After a short title card explaining the concept of "Ju-On," in which a curse is born of a grudge held by a person who dies in the grip of a powerful anger and recreating itself with every subsequent victim, the story begins as Rika, a volunteer home-care worker, is assigned to visit the house of a bed-ridden older woman, after the previous home-care person goes missing. Rika discovers a filthy home and the old woman lying in a soiled bed, perceptibly horrified of an unseen force. Investigating the two-story dwelling, Rika finds in an upstairs bedroom a closet covered with duct tape, where she finds a young boy and a black cat. The boy disappears, and Rika soon sees a spirit floating over the old woman, sending her into a deep shock. Thus begins a series of incidents involving the old woman's son, his wife and younger sister, a close friend of Rika's, the detective who previously investigated a murder at the house, his family and a group of his daughter's friends, all whom fall prey to the vengeance of the spirit where the grudge began.
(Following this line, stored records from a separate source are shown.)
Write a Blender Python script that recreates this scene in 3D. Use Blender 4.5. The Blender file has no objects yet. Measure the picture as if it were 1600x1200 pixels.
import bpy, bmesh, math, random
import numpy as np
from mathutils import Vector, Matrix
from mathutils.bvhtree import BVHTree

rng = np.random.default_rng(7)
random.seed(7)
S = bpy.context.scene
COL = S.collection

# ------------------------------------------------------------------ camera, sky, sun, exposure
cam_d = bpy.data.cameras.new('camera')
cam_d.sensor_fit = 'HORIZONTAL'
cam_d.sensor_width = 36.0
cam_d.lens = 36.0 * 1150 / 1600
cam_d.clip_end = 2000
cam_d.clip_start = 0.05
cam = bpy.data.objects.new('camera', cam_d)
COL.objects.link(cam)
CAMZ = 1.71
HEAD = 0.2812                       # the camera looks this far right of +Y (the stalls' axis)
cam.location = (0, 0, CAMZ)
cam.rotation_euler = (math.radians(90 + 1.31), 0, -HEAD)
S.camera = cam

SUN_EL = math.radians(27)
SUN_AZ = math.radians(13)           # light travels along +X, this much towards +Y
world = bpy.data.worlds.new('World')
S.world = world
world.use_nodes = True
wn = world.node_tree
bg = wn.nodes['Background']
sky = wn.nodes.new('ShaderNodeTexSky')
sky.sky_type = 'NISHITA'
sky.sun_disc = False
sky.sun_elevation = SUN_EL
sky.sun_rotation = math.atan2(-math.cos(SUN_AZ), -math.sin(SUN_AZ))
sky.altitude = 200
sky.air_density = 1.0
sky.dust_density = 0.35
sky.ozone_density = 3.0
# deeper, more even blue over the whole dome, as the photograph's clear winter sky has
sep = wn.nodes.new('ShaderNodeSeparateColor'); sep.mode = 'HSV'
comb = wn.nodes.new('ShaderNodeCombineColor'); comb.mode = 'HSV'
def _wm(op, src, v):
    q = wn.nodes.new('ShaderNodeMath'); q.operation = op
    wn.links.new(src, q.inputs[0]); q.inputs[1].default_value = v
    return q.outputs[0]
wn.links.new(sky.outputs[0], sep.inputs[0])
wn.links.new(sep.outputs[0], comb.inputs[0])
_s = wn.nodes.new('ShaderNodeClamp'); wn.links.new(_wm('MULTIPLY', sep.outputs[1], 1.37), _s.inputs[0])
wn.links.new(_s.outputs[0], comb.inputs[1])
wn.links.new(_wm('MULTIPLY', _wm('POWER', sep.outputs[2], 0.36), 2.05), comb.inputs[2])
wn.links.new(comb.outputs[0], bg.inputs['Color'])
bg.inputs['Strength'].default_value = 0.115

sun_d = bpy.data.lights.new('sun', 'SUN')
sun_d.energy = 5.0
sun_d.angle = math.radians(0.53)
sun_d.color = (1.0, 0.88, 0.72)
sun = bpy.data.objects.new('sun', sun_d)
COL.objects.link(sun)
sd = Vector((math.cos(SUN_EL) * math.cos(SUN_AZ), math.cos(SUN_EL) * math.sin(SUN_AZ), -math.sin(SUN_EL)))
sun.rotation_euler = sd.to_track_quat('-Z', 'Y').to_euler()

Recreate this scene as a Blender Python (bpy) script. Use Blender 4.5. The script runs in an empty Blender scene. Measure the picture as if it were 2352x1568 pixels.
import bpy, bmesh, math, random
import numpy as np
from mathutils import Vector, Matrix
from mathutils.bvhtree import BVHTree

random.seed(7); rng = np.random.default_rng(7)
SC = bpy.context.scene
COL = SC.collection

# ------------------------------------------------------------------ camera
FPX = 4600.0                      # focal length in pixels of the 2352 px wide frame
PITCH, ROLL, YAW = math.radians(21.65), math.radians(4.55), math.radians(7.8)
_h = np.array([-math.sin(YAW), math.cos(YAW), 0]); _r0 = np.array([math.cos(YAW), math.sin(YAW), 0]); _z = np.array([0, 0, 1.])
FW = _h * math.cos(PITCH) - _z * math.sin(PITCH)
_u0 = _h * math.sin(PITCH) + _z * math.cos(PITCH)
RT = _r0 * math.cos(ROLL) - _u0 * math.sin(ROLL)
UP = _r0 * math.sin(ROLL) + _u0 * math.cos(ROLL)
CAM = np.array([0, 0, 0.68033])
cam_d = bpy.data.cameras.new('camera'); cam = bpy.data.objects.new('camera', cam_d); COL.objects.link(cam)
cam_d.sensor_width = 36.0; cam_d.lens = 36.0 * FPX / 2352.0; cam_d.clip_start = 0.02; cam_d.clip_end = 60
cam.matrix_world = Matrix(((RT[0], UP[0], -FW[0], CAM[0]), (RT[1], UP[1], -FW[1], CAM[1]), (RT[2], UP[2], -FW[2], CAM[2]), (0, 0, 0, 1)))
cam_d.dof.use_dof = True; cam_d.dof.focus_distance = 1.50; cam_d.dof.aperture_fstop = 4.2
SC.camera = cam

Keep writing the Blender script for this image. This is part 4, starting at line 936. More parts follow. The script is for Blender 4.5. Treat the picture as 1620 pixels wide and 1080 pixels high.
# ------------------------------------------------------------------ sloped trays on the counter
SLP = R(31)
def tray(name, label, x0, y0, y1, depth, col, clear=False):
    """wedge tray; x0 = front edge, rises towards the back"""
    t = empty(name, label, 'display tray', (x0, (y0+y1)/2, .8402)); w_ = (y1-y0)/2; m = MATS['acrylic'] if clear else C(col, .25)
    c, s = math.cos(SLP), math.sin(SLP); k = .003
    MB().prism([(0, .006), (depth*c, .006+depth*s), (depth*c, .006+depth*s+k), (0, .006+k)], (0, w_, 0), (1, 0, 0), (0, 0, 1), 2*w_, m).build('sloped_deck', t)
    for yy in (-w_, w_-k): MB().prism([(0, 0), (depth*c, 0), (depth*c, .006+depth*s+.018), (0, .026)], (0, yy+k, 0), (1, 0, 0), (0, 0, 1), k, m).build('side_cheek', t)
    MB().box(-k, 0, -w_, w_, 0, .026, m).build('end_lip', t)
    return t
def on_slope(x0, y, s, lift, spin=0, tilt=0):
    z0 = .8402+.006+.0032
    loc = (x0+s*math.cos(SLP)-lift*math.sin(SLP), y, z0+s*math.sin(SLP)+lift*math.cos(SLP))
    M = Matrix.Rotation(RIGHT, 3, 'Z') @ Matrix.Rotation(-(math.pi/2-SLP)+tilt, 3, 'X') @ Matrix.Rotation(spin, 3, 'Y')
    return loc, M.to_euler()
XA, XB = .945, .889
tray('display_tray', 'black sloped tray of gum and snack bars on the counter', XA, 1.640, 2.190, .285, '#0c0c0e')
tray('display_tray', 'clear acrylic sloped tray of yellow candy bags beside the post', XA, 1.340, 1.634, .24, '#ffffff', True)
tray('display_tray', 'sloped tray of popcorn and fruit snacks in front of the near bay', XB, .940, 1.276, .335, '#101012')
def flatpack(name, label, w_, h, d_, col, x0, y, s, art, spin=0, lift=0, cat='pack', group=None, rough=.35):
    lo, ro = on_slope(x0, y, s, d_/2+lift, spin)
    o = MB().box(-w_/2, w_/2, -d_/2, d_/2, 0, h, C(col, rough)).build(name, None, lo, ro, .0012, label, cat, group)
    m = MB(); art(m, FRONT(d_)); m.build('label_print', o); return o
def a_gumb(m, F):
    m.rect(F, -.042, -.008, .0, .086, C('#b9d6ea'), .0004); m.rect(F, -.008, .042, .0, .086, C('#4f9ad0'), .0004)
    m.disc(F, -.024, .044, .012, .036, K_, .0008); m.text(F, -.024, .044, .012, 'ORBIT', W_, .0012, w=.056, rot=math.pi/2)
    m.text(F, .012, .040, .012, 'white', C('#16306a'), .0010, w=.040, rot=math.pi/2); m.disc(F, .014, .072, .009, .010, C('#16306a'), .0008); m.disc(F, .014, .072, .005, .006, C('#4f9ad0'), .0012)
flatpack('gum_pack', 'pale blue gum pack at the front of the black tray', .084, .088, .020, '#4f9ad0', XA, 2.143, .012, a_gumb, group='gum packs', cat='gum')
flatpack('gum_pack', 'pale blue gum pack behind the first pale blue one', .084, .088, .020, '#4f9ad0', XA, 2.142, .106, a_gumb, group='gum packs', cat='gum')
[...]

Like a number of Al Adamson's movies from the 1970s, the film does not deliver on its promises. Like far too many low-budget independent horror films, the scares are few and far between, with the filmmakers sadly substituting extra loud sound effects in place of scenes of real terror. It also does not help that there is not a single character developed to any degree to actually care about their situations. Despite the explanation at the start, there is little attempt to tie most of the characters or storylines, told in a series of Tarantino-esque bouncing back and forth through time sequences, together. Some characters come and go, disappear and presumed dead, only to reappear moments later. Others only show up to help torment specific people at a specific time, despite not having anything to do with any of those previously falling victim to the grudge, before disappearing, never to be heard from or spoken about again. A true deus ex machina.

Not that incoherent storylines and one-dimensional characters are seen as detrimental to an audience's enjoyment of a film. Sometimes, it's fun to just sit back and enjoy a horror movie without complex themes or intricate depictions of interesting people. Provided, of course, the film has genuine scares, an interesting visual motif or effective sound effects. However, this may be the very first time I've seen an R-rated (for some disturbing images) horror film that did not shock me once. A remake of his 2000 direct to video feature, hopefully director Takashi Shimizu will get it right the third time around, being the director of that previously mentioned American remake.